Monty Python's Life of Brian
A movie review I wrote for Ping!
Click here to check out the designed article, as in the magazine!
The number of things that needs to happen the exact way for me to be writing this, and for you to be reading this is mind-boggling. If I had seriously studied adequately for JEE Advanced, I might not have been here. If you had decided not to be an engineer but be perhaps a climate change activist, you probably would not be reading this. And these are just the major decisions. Our life and our choices have been affected by countless random things, and one not happening might lead to a butterfly effect and things would be starkly different. This trope is popularly referred to as ‘For want of a nail” based on the famous poem, where because of a tiny nail missing on a horse’s shoe a merchant ends up losing everything he holds dear.
Life of Brian explores this trope with a fascinating premise. What would happen if someone else was born at the same time as Jesus Christ just next door to him? What if everyone mistook him to be the “Messiah”. Released in 1979 with the trademark Monty Python brand of snark and wit, this film was outright banned in countries like Norway and Ireland, with bans lasting in some cases for decades. In response to this, in typical Monty Python fashion, they marked the movie in Sweden with posters proclaiming, “This film is banned in Norway. Imagine how funny it must be”.
The story follows Brian played by Graham Chapman, who grows up detesting the Roman Occupation of his homeland of Judea. He joins one of the rebel factions, the People’s Front of Judea (not to be confused with the Judean People’s Front) not out of any grand ambitions to free his homeland, but because he saw a girl who looked cute in that party. The movie progress with his various shenanigans, involving plans to raid their resident Roman senator’s mansion while he was hosting his good friend, “Biggus Dickus”. In a way that Murphy would be proud of, Brian’s plan goes horribly awry, and he is the only survivor of the party. While escaping from the guards, he falls into a square, filled with prophets all trying to convince bystanders to join their latest religion. He repeats some of the things, he has heard Jesus say, and unsurprisingly people like what he’s saying. Post this; he gets a series of unwanted followers who follow him back to his house. They took every word and action of his as gospel, and the slightest unusual thing was hailed as a miracle. Even with him appearing fully nude outside his window, his mom shouting, “There is a mess here but no messiah”, the mobs refused to budge. The Roman guards finally catch up to him and capture him. Judith, played by Sue ones-Davies, the girl mentioned above who made Brian join the revolution in the first place, manages to get the order to free Brian passed. But by this time, Brian is already well on the way to Crucifixion.
Filled with observational humour, and puns going all the way from side-splittingly hilarious to ones that make you groan and repeatedly facepalm yourself with an iron brick, there is not one dull moment throughout the movie. At the same, amidst all the laughing, they ask profound philosophical questions that strangely does not detract attention from the comedy.

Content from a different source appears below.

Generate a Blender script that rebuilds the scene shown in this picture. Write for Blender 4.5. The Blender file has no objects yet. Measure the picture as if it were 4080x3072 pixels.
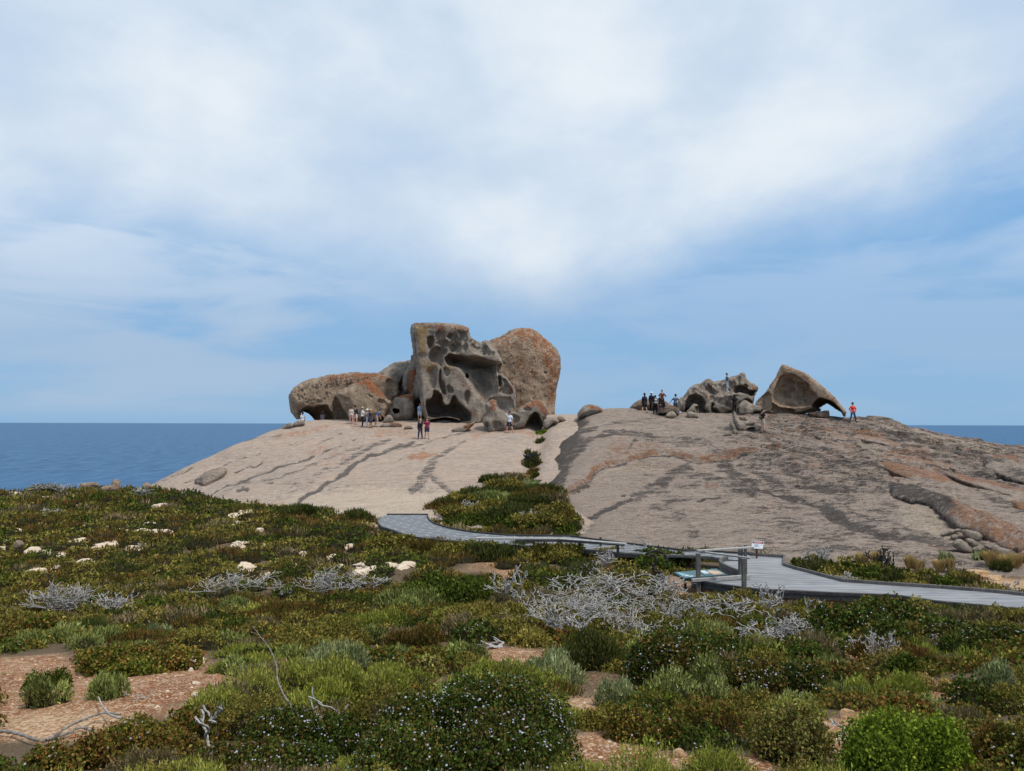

Monty Python’s influence has been immense. Von Rossum loved them so much; he gave their name to the language he designed. My first to introduction to Monty Python was the various references being thrown around on Reddit. It grew to such a number that I knew I had to know what was happening. What started with the “Holy Grail”, I quickly succumbed. And I love every minute of it. Dry wit, amazing acting if you haven’t watched it already do it now.